The Book of the Wars of the Lord (Numbers xxi. 14). The Book of the Covenant (Exodus xxiv. 7). The Book of Jasher, or the Upright (Joshua x. 13, 2 Samuel i. 18). The Book of the Acts of Solomon (1 Kings xi. 41). The Book of the Chronicles of the Kings of Israel (1 Kings xiv. 19, and eighteen other places in the Books of Kings; also 2 Chron. xx. 34 and xxxiii. 18). The Chronicles of the Kings of Judah (1 Kings xiv. 29, and twelve other places in the Books of Kings). The Book of Samuel the Seer (1 Chronicles xxix. 29). The Book of Nathan the Prophet (1 Chronicles xxix. 29). The Book of Gad the Seer (1 Chronicles xxix. 29). The Chronicles of King David (1 Chronicles xxvii. 24). The Book of Nathan the Prophet (2 Chronicles ix. 29). The Prophecy of Ahijah the Shilomite (2 Chronicles ix. 29). The Visions of Iddo the Seer against Jeroboam the son of Nebat (2 Chron. ix. 29). The Book of Shemaiah the Prophet (2 Chronicles xii. 15). The Book of Iddo the Seer concerning Genealogies (2 Chronicles xii. 15). The Story of the Prophet Iddo (2 Chronicles xiii. 22). The Book of the Kings of Judah and Israel (2 Chronicles xvi. 11, and six other places in the same Book). The Book of Jehu (2 Chronicles xx. 34). The Memoirs of Hircanus (mentioned in 1 Maccabees). The Books of Jason (mentioned in 2 Maccabees ii.). The Acts of Uriah (mentioned in 2 Chronicles xxvi. 22). Three thousand Proverbs of Solomon (mentioned in 1 Kings iv. 32). A thousand and five Songs (mentioned in ibid). Several other volumes by the same author (mentioned in ibid). The Prophecy of Jeremiah, torn in pieces by Jehoiakim (cited in Jeremiah xxxvi.). Another Prophecy of his upon the city of Babylon (mentioned in Jeremiah li.). Memoirs or descriptions of the same author (mentioned in 1 Maccabees ii.). The Prophecy of Jonah (mentioned in the Book of Jonah).

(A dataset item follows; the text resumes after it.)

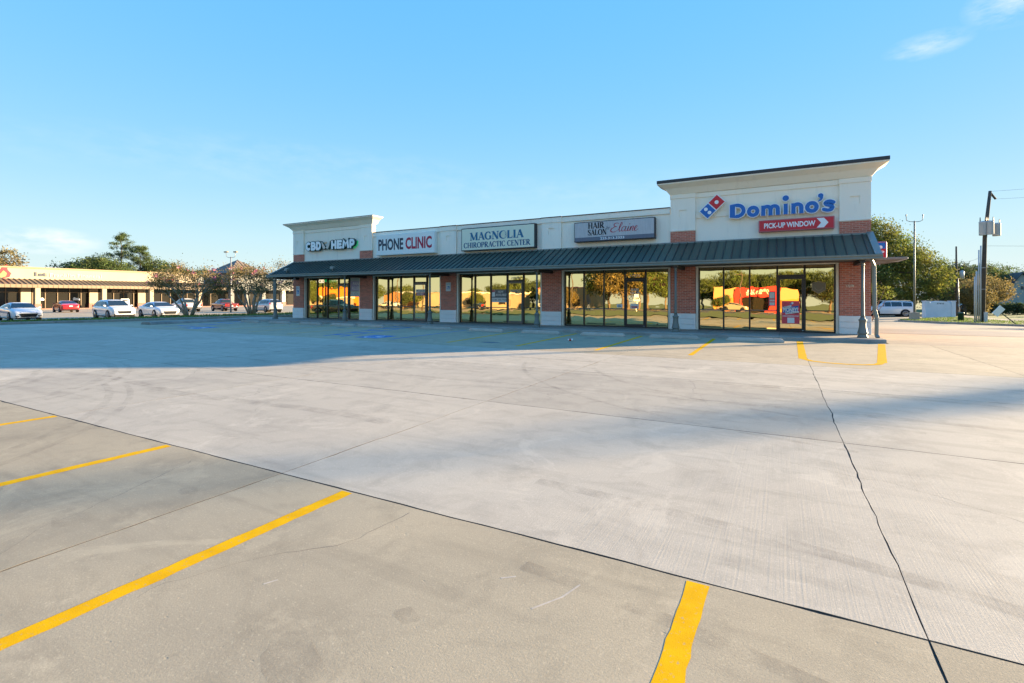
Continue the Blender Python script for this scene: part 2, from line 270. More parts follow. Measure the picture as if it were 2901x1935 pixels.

We can readily imagine what trouble our pious ancestors must have experienced in deciding which of these writings really emanated from the ghost of God and which were fraudulent productions, for the style in which most of them were written rendered it almost impossible to decipher them: written on rough skins, in ink which had become obliterated by age, many of them had fallen into the hands of monks and other rogues, who appeared to have suffered severely from _cacoëthes scribendi_, and who recorded events connected with their own persons or surroundings over the original writing, like a lady “crosses” her letters, so that the whole manuscript became a complete jumble. In most cases the original or ground language was Hebrew or Greek in ill-formed and continuous capitals, undivided into words, and without accents, points, or breathings, while the “crossing” was in Arabic, Latin, or some other different dialect, badly written and accompanied with ink spots and senseless dashes. Out of this heterogeneous mass of scribblings the pious divines of the Reformation period compiled our authorised version of the Bible, the translation into English being made, in the case of the Old Testament, from the modern Hebrew text, and in that of the New Testament from Beza’s fifth edition of the Greek text.